The New York State Department of Financial Services (DFS) continues to establish itself as one of the state banking regulators committed to environmental, social, and governance (ESG) issues. Following guidance in March 2021 to New York insurers on managing climate risk and promoting diversity in their work forces, DFS recently announced its intent to begin collecting diversity data for corporate boards and management.
Letter Requires Diversity, Equity, and Inclusion in Financial Institution Leadership
In July 2021, DFS expanded its efforts to collect diversity data from regulated financial institutions in its March 2021 circular aimed at insurers on “Diversity and Corporate Governance.” The agency announced it would begin to collect and publish data relating to diversity of insurers’ corporate boards and managers. In DFS’s July 2021 industry letter, the agency reiterated many of the same arguments when it stated its expectation that “New York-regulated financial institutions make the diversity of their leadership a business priority and a fundamental component of their corporate governance.” DFS again noted the business case for diversity, citing data showing that more diverse companies benefit from increased profitability, a broader customer base, more innovation, better risk management, and a larger talent pool with higher employee satisfaction rates.

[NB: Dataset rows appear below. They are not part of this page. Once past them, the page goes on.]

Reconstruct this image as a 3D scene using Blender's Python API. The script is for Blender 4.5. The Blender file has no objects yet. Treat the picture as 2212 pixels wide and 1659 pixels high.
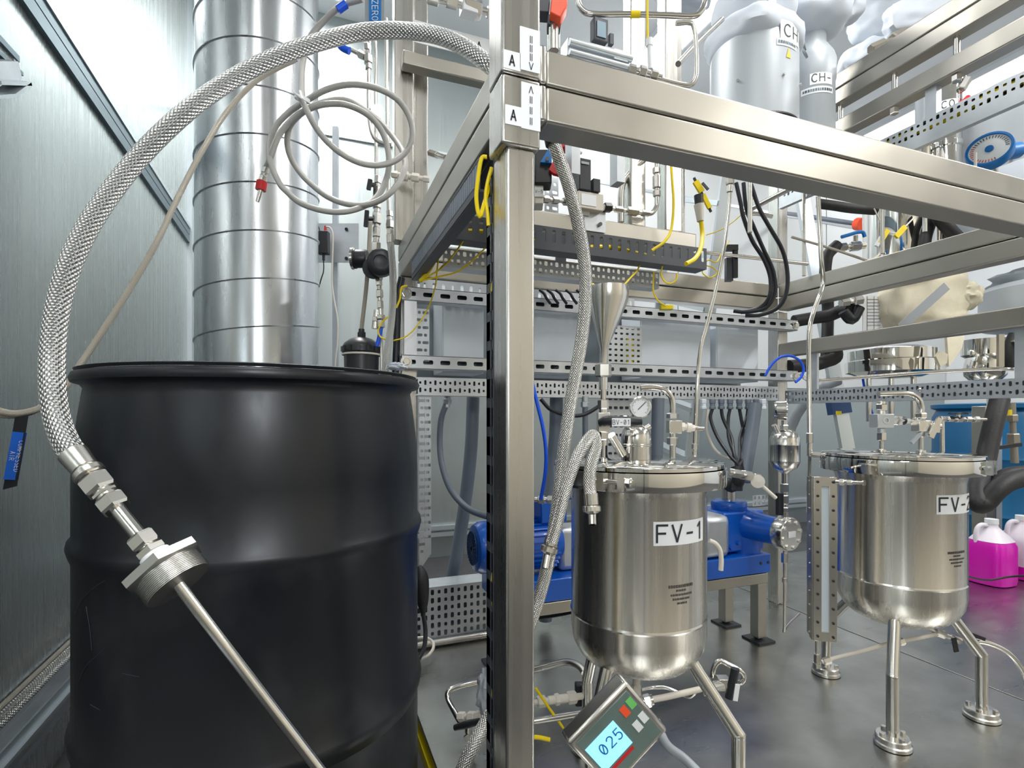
import bpy, bmesh, math, random
from mathutils import Vector, Matrix, noise
C = bpy.context.scene.collection
sc = bpy.context.scene
random.seed(7)
# ---------------------------------------------------------------- camera, world, lamps, exposure
TH = math.radians(20.9); CS, SN = math.cos(TH), math.sin(TH); F = 1149.0; CZ = .805
cam_d = bpy.data.cameras.new('camera'); cam = bpy.data.objects.new('camera', cam_d); C.objects.link(cam)
cam.location = (0, 0, CZ); cam.rotation_euler = (math.pi/2, 0, -TH)
cam_d.sensor_width = 36; cam_d.lens = 36*F/2212; cam_d.shift_y = 70.5/2212; cam_d.clip_start = .05
sc.camera = cam
sc.view_settings.view_transform = 'Standard'; sc.view_settings.look = 'None'
sc.view_settings.exposure = 0.5; sc.view_settings.gamma = 1; sc.view_settings.use_curve_mapping = False
w = bpy.data.worlds.new('world'); sc.world = w; w.use_nodes = True
w.node_tree.nodes['Background'].inputs[0].default_value = (.8, .87, 1, 1); w.node_tree.nodes['Background'].inputs[1].default_value = .5
def lamp(name, loc, size, energy, col=(1, .985, .96), rot=(0, 0, 0)):
    d = bpy.data.lights.new(name, 'AREA'); d.shape = 'RECTANGLE'; d.size, d.size_y = size; d.energy = energy; d.color = col
    o = bpy.data.objects.new(name, d); C.objects.link(o); o.location = loc; o.rotation_euler = rot
    return o
LAMPS = [(.05, 2.2), (1.5, .4), (1.9, 2.3), (3.6, .4), (4.0, 2.2), (-.1, -.75), (3.1, -.9)]
for x, y in LAMPS: lamp('ceiling_lamp_light', (x, y, 2.90), (.16, 1.2), {.05: 24, 1.5: 18, 1.9: 8, 3.6: 8, 4.0: 6, -.1: 10}.get(x, 40))
WL = (-.03, -.34, 1.28)
lamp('work_light_beam', WL, (.34, .34), 7, (.90, .95, 1), (math.radians(82), 0, -TH))
# ---------------------------------------------------------------- pixel helpers: a ray of the lens met with a real depth or plane
def ray(u, v):
    a = (u-1106)/F; b = (900-v)/F
    return Vector((a*CS+SN, -a*SN+CS, b))
O = Vector((0, 0, CZ))
def P(u, v, t): return O+ray(u, v)*t
def PX(u, v, X): r = ray(u, v); return O+r*(X/r.x)
def PY(u, v, Y): r = ray(u, v); return O+r*(Y/r.y)
def PZ(u, v, Z): r = ray(u, v); return O+r*((Z-CZ)/r.z)
# ---------------------------------------------------------------- materials
def mat(name, col, metal=0, rough=.5, brush=None, bump=0, bscale=(60, 60, 60), spec=.5, emit=0, var=0, braid=None, alpha=1, trans=0, wear=0, coat=0, aniso=0):
    m = bpy.data.materials.new(name); m.use_nodes = True; nt = m.node_tree; N = nt.nodes; L = nt.links; b = N['Principled BSDF']
    b.inputs['Base Color'].default_value = (*col, 1); b.inputs['Metallic'].default_value = metal; b.inputs['Roughness'].default_value = rough
    b.inputs['Specular IOR Level'].default_value = spec
    if aniso:
        b.inputs['Anisotropic'].default_value = aniso; b.inputs['Anisotropic Rotation'].default_value = .25; tg = N.new('ShaderNodeTangent'); tg.direction_type = 'RADIAL'; tg.axis = 'Z'; L.new(tg.outputs[0], b.inputs['Tangent'])
    if coat: b.inputs['Coat Weight'].default_value = coat
    if emit: b.inputs['Emission Color'].default_value = (*col, 1); b.inputs['Emission Strength'].default_value = emit
    if trans: b.inputs['Transmission Weight'].default_value = trans; b.inputs['IOR'].default_value = 1.45
    tc = N.new('ShaderNodeTexCoord')
    def nz(scale, detail=3, sc3=(1, 1, 1)):
        mp = N.new('ShaderNodeMapping'); mp.inputs['Scale'].default_value = sc3; L.new(tc.outputs['Object'], mp.inputs[0])
        n = N.new('ShaderNodeTexNoise'); n.inputs['Scale'].default_value = scale; n.inputs['Detail'].default_value = detail; L.new(mp.outputs[0], n.inputs[0]); return n
    def rng(src, lo, hi, f0=.3, f1=.7):
        r = N.new('ShaderNodeMapRange'); r.inputs[1].default_value = f0; r.inputs[2].default_value = f1; r.inputs[3].default_value = lo; r.inputs[4].default_value = hi; L.new(src, r.inputs[0]); return r
    if brush:
        n = nz(1, 4, brush); r = rng(n.outputs[0], rough*.85, rough*1.18); L.new(r.outputs[0], b.inputs['Roughness'])
        if bump:
            bp = N.new('ShaderNodeBump'); bp.inputs['Strength'].default_value = bump; bp.inputs['Distance'].default_value = .001; L.new(n.outputs[0], bp.inputs['Height']); L.new(bp.outputs[0], b.inputs['Normal'])
    elif bump and not braid:
        n = nz(1, 3, bscale); bp = N.new('ShaderNodeBump'); bp.inputs['Strength'].default_value = bump; bp.inputs['Distance'].default_value = .002; L.new(n.outputs[0], bp.inputs['Height']); L.new(bp.outputs[0], b.inputs['Normal'])
    if var:
        n2 = nz(9, 5); r2 = rng(n2.outputs[0], 1-var, 1+var*.4); mx = N.new('ShaderNodeMix'); mx.data_type = 'RGBA'; mx.blend_type = 'MULTIPLY'; mx.inputs[0].default_value = 1
        cb = N.new('ShaderNodeCombineColor'); [L.new(r2.outputs[0], cb.inputs[i]) for i in range(3)]
        mx.inputs[6].default_value = (*col, 1); L.new(cb.outputs[0], mx.inputs[7]); L.new(mx.outputs[2], b.inputs['Base Color'])
    if wear:
        n3 = nz(1, 9, (9, 9, 7)); r3 = rng(n3.outputs[0], 0, wear, .55, .78); mx = N.new('ShaderNodeMix'); mx.data_type = 'RGBA'; mx.inputs[6].default_value = (*col, 1); mx.inputs[7].default_value = (.10, .105, .115, 1)
        L.new(r3.outputs[0], mx.inputs[0]); L.new(mx.outputs[2], b.inputs['Base Color'])
        n4 = nz(1, 5, (40, 40, 14)); r4 = rng(n4.outputs[0], rough*.9, rough*1.15); L.new(r4.outputs[0], b.inputs['Roughness'])
    if braid:
        per, nn = braid; uv = N.new('ShaderNodeUVMap'); sx = N.new('ShaderNodeSeparateXYZ'); L.new(uv.outputs[0], sx.inputs[0])
        def mth(op, x, y):
            q = N.new('ShaderNodeMath'); q.operation = op
            for i, z in enumerate((x, y)):
                if z is None: continue
                if isinstance(z, (int, float)): q.inputs[i].default_value = z
                else: L.new(z, q.inputs[i])
            return q.outputs[0]
        A = mth('MULTIPLY', sx.outputs[0], 2*math.pi/per); B = mth('MULTIPLY', sx.outputs[1], 2*math.pi*nn)
        h = mth('MULTIPLY', mth('SINE', mth('ADD', A, B), None), mth('SINE', mth('SUBTRACT', A, B), None)); h = mth('ABSOLUTE', h, None)
        fine = mth('SINE', mth('MULTIPLY', B, 5.0), None); h2 = mth('ADD', h, mth('MULTIPLY', fine, .12))
        bp = N.new('ShaderNodeBump'); bp.inputs['Strength'].default_value = .9; bp.inputs['Distance'].default_value = per*.14; L.new(h2, bp.inputs['Height']); L.new(bp.outputs[0], b.inputs['Normal'])
        r5 = rng(h, .45, 1.05, 0, .45); cb = N.new('ShaderNodeCombineColor'); [L.new(mth('MULTIPLY', r5.outputs[0], k), cb.inputs[i]) for i, k in enumerate(col)]; L.new(cb.outputs[0], b.inputs['Base Color'])
    return m
M = dict(
 steel=mat('brushed_steel', (.60, .585, .545), 1, .30, (9, 9, 9), .0),
 beam=mat('beam_steel', (.43, .41, .365), 1, .40, (7, 7, 7), .0),
 polish=mat('polished_steel', (.70, .685, .65), 1, .16),
 tank=mat('tank_steel', (.76, .73, .67), 1, .26, (120, 120, .8), .012, aniso=.75),
 mirror=mat('mirror_steel', (.80, .79, .76), 1, .06),
 fitting=mat('machined_fitting', (.72, .70, .66), 1, .24),
 galv=mat('galvanised_steel', (.60, .635, .67), .75, .42, var=.18),
 alu=mat('wall_aluminium', (.52, .56, .56), .8, .27, (110, 110, .25), .02),
 alu2=mat('upper_wall_aluminium', (.72, .75, .78), .85, .36, (110, 110, .3), .02),
 duct=mat('duct_steel', (.60, .63, .66), 1, .28, (25, 25, 3), .02, aniso=.6),
 trim=mat('dark_trim_metal', (.13, .18, .215), .8, .35),
 trimL=mat('light_trim_metal', (.62, .68, .72), .7, .35),
 deck=mat('deck_steel', (.42, .42, .40), 1, .30, (2.5, 14, 2.5), .012, var=.22),
 floor=mat('dark_floor', (.075, .075, .078), .2, .5, var=.3),
 warm=mat('warm_paint', (.72, .66, .54), 0, .6),
 white=mat('white_paint', (.82, .85, .88), 0, .45),
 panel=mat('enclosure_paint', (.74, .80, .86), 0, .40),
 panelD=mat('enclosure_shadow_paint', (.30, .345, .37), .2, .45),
 drum=mat('black_drum_plastic', (.007, .009, .013), 0, .35, spec=.5, wear=.22),
 rubber=mat('black_rubber', (.015, .015, .017), 0, .55, bump=.3, bscale=(150, 150, 150)),
 black=mat('black_plastic', (.018, .02, .024), 0, .38),
 wduct=mat('slotted_duct_plastic', (.055, .062, .075), 0, .45),
 grey=mat('grey_conduit', (.16, .19, .235), 0, .38),
 blue=mat('blue_machine_paint', (.002, .10, .52), 0, .30, coat=.3),
 bluehose=mat('blue_tube', (.0, .09, .75), 0, .35),
 lever=mat('blue_lever', (.0, .16, .50), 0, .4),
 barrel=mat('blue_barrel', (.0, .12, .29), 0, .42),
 yellow=mat('yellow_cable', (.85, .64, .0), 0, .4),
 yelp=mat('yellow_paint', (.72, .58, .0), 0, .4, var=.3),
 red=mat('red_plastic', (.62, .015, .02), 0, .4),
 orange=mat('orange_plastic', (.95, .10, .03), 0, .4),
 brass=mat('tan_hose', (.62, .57, .48), .4, .4, braid=(.006, 8)),
 braid=mat('braided_steel', (.80, .79, .77), 1, .30, braid=(.0165, 7)),
 braid2=mat('fine_braided_steel', (.70, .69, .66), 1, .32, braid=(.009, 8)),
 thinhose=mat('grey_thin_hose', (.62, .61, .58), .45, .40, braid=(.004, 8)),
 tag=mat('white_label', (.84, .86, .88), 0, .5),
 ink=mat('black_ink', (.02, .025, .03), 0, .6),
 inkf=mat('faded_ink', (.10, .09, .08), .3, .5),
 tape=mat('white_tape', (.9, .92, .93), 0, .45),
 jacket=mat('silver_jacket', (.46, .50, .54), .15, .42, bump=.10, bscale=(10, 10, 5)),
 cloth=mat('white_jacket', (.56, .61, .68), 0, .6, bump=.12, bscale=(16, 16, 16)),
 beige=mat('beige_insulation', (.72, .67, .52), 0, .8, bump=.6, bscale=(25, 25, 25), var=.2),
 strap=mat('grey_strap', (.30, .33, .36), .2, .5),
 pink=mat('magenta_liquid', (.62, .0, .42), 0, .3, coat=.3),
 milky=mat('milky_plastic', (.75, .70, .78), 0, .35),
 cable=mat('black_cable', (.012, .014, .02), 0, .4),
 navy=mat('navy_plastic', (.01, .045, .14), 0, .4),
 lens=mat('dial_glass', (.9, .92, .92), 0, .05, trans=.9),
 dial=mat('dial_face', (.82, .85, .86), 0, .4),
 screen=mat('lit_screen', (.30, .68, .92), 0, .3, emit=.55),
 digit=mat('blue_digits', (.0, .20, .55), 0, .4),
 face=mat('display_face', (.17, .24, .22), .2, .35, var=.25),
 green=mat('green_button', (.18, .62, .16), 0, .4),
 white2=mat('cream_plastic', (.72, .68, .60), 0, .45),
 sight=mat('sight_glass', (.62, .70, .76), 0, .10),
 sky=mat('label_blue', (.0, .12, .62), 0, .45),
 lampw=mat('lamp_diffuser', (1, .99, .97), 0, .5, emit=6),
)
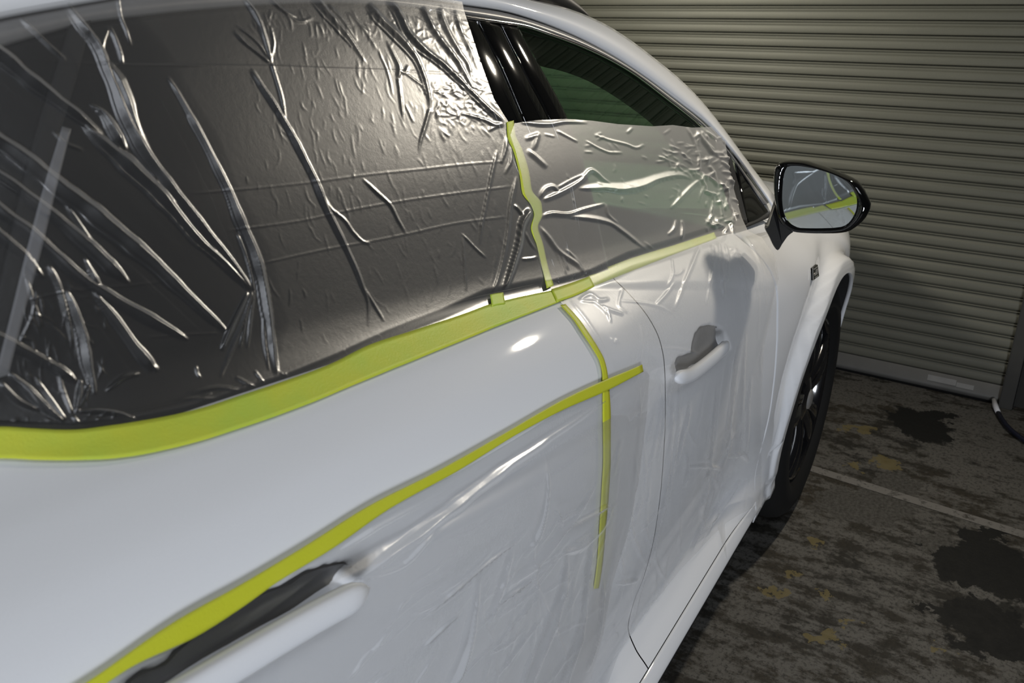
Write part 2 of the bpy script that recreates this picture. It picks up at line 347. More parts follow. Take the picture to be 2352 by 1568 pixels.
# handle cups: pressed into the doors
def handle_line(pts,prot):
    P=hit(np.array([p[0] for p in pts],float),np.array([p[1] for p in pts],float),prot); return P
HR=handle_line([(850,1350),(700,1430),(560,1512),(430,1590),(300,1668),(190,1730)],.022)
HF=handle_line([(1550,868),(1590,858),(1630,828),(1672,790)],.022)
CUPPX=[([(812,1312),(795,1294),(750,1302),(700,1319),(664,1344),(635,1354),(590,1372),(530,1412),(465,1452),(415,1492),(375,1530),(335,1545),(290,1575),(230,1660)],[(812,1330),(720,1398),(600,1468),(450,1560),(330,1640),(235,1700)],.026),
 ([(1553,832),(1560,822),(1590,812),(1592,790),(1598,768),(1612,752),(1632,748),(1650,752),(1664,766),(1670,778)],[(1553,846),(1580,846),(1620,826),(1660,796),(1671,784)],.018)]
def proj(P):
    d=P-O; z=np.maximum(d@fw,.05); return CX+F*(d@rt)/z,CY-F*(d@up)/z
def cups(x,z):
    d=np.zeros_like(x); px,py=proj(np.stack([x,S(x,z),z],-1))
    for up_,lo__,dep in CUPPX:
        pol=np.array(up_+[(q[0]+(14 if dep>.02 else 6),q[1]+(34 if dep>.02 else 15)) for q in lo__[::-1]],float); k=(px>pol[:,0].min()-40)&(px<pol[:,0].max()+40)&(py>pol[:,1].min()-40)&(py<pol[:,1].max()+60)
        if not k.any(): continue
        q=np.r_[pol,[pol[0]]]; dd=np.abs(segdist(px[k],py[k],q)[0]); i=inside(px[k],py[k],pol); wd=12. if dep>.02 else 7.
        d[k]+=np.where(i,(dep+.016)*sm((dd+wd*.6)/(wd*1.9)),(dep+.016)*sm((wd*.6-dd)/(wd*1.9)))
    return d
TCH=None
def door(name,xl,xr,zb,zt,nu,nv,lift=False):
    ze=np.unique(np.r_[np.linspace(zb,zt,nv),np.linspace(-.10,min(zt,.02),24)]); u=np.linspace(0,1,nu)
    Lx=xl(ze) if callable(xl) else np.full_like(ze,xl); Rx=xr(ze) if callable(xr) else np.full_like(ze,xr)
    x=Lx[:,None]*(1-u)+Rx[:,None]*u
    zl=ze[:,None]+0*x
    if lift: zl=zl+LIFT(x)*sm((zl+.12)/.12)
    z=zof(x,zl)
    P=np.stack([x,S(x,z)+cups(x,z),z],-1); return adopt(grid(name,P,PAINT,None,0,None,OUTW),car)
lp=res([(-420,1050),(-200,1040),(0,1018),(160,1024),(315,1008),(440,982),(560,944),(670,907),(795,857)],60); LH=hit(lp[:,0],lp[:,1]); LZ=LH[:,2]-1.09-shf(LH[:,0],LH[:,2]); lo_=np.argsort(LH[:,0])
def LIFT(x): return np.interp(x,LH[lo_,0],np.maximum(LZ[lo_]-.010,0.))
rd=door('rear_door',-.45,lambda z:xgap(z)-.0018,-.776,.014,420,210,True)
XF=1.95
fd=door('front_door',lambda z:xgap(z)+.0018,lambda z:XF-.002+0*z+.05*sm((-.55-z)/.2),-.776,.014,200,170)
# rocker strip below the doors
ze=np.array([-.8145,-.812,-.805,-.795,-.785,-.7795]); x=np.linspace(-.45,2.13,60)[None]+0*ze[:,None]; z=zof(x,ze[:,None]+0*x)
adopt(grid('rocker_panel',np.stack([x,S(x,z),z],-1),PAINT,None,.02,None,OUTW),car)
# dark structure behind the gaps
ze=np.linspace(-.84,.0,120); x=np.linspace(-.45,1.95,140)[None]+0*ze[:,None]; z=zof(x,ze[:,None]+0*x)
adopt(grid('inner_body',np.stack([x,S(x,z)+.003+cups(x,z)*1.5+.02*sm(cups(x,z)/.004),z],-1),M['rubber'],None,0,None,OUTW),car)
# fender: polar sheet round the arch
def fender_y(x,z,r):
    return S(x,z)+.010*np.exp(-((r-RA-.085)/.03)**2)*sm((z-.5)/.15)-.026*(.3+.7*sm((z-.32)/.35))*sm(1-(r-RA-.042)/.018)*sm((r-RA+.03)/.02)
th=np.radians(np.linspace(196,-14,110)); 
def outer(a):
    cx,cz=WC; ca,sa_=math.cos(a),math.sin(a); best=9
    for (val,num,den) in (('x',XF+.002-cx if ca<0 else 3.42-cx,ca),('z',zof(np.array(cx+0.),0.)[()]-cz+.0 if sa_>0 else .25-cz,sa_)):
        if abs(den)>1e-6 and num/den>0: best=min(best,num/den)
    return best
rr=[]
for a in th:
    ro=max(outer(a),RA+.02)
    for _ in range(6):
        if math.sin(a)>0:
            xx=WC[0]+ro*math.cos(a); zz=float(zof(np.array(xx),0.004)); lim=(zz-WC[1])/math.sin(a) if math.sin(a)>.05 else 9
            ro=max(min(outer(a) if math.sin(a)<.05 else 9,lim,((XF+.002-WC[0])/math.cos(a)) if math.cos(a)<-.05 else (3.42-WC[0])/math.cos(a) if math.cos(a)>.05 else 9),RA+.02)
    q=np.r_[np.linspace(0,.02,5),np.linspace(.03,.1,10),np.linspace(.13,1,18)] ; rr.append(RA+ (ro-RA)*np.r_[q[:15]*min(1,.6/(ro-RA)),q[15:]] if ro-RA>.15 else RA+(ro-RA)*np.linspace(0,1,33))
rr=np.array(rr); x=WC[0]+rr*np.cos(th)[:,None]; z=WC[1]+rr*np.sin(th)[:,None]
fe=adopt(grid('front_fender',np.stack([x,fender_y(x,z,rr),z],-1),PAINT,None,.012,None,OUTW),car)
a=np.radians(np.linspace(-14,194,60)); yy=np.array([0,.012,.03,.3])
xa=WC[0]+(RA+.002)*np.cos(a); za=WC[1]+(RA+.002)*np.sin(a)
P=np.stack([xa[None]+0*yy[:,None],fender_y(xa,za,RA+.002+0*xa)[None]+.005+yy[:,None],za[None]+0*yy[:,None]],-1)
adopt(grid('arch_liner',P,M['dark_trim'],None,0,None),car)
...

The circular cited a number of statistics highlighting the lack of diversity in the financial services industry, including:
- In the financial services industry, Black and Latino employees had a less than 25% chance of being promoted or hired for a senior management or executive position compared to their white peers.
- Among banks reporting diversity data, women were less than one-third of the executive and senior-level workforce, despite representing 51% of the US population.
- Of the 378 venture-backed digital currency and blockchain companies founded between 2012 and 2018, 92% had all-male founding teams.
The agency also cited a number of actions undertaken by governments and investors to strengthen the representation of women and minorities in senior positions in the financial industry.
DFS Will Track and Publish Industry Board and Management Diversity
DFS had advice for financial institutions seeking to promote more diversity in their organizations to align with the agency’s expectations. It recommended New York-regulated institutions make diverse leadership a business priority and integrate it into corporate governance. It further advised that they pay closer attention to the diverse talent population and treat diversity as it would any other strategic priority, including “communicating its importance to stakeholders, providing a plan for how it will be achieved and explaining that plan, setting measurable goals, and tracking progress toward those goals.” Acknowledging that data collection is key to setting goals and measuring progress, DFS stated that it would begin collecting data related to board and management diversity for all New York-regulated institutions with more than $100 million in revenue, as well as from all entities authorized to engage in virtual currency business activity. It plans to publish the results in the first quarter of 2022.
Climate remains one of the most important topics in the ESG space. However, actions taken by Nasdaq, the State of California, and now by DFS to increase diversity, equity, and inclusion to create a more diverse workforce—especially at the top—signals continued momentum around the social component of DFS. New York-regulated financial institutions must start assessing their current board compositions and determine next steps to achieving more diverse leadership.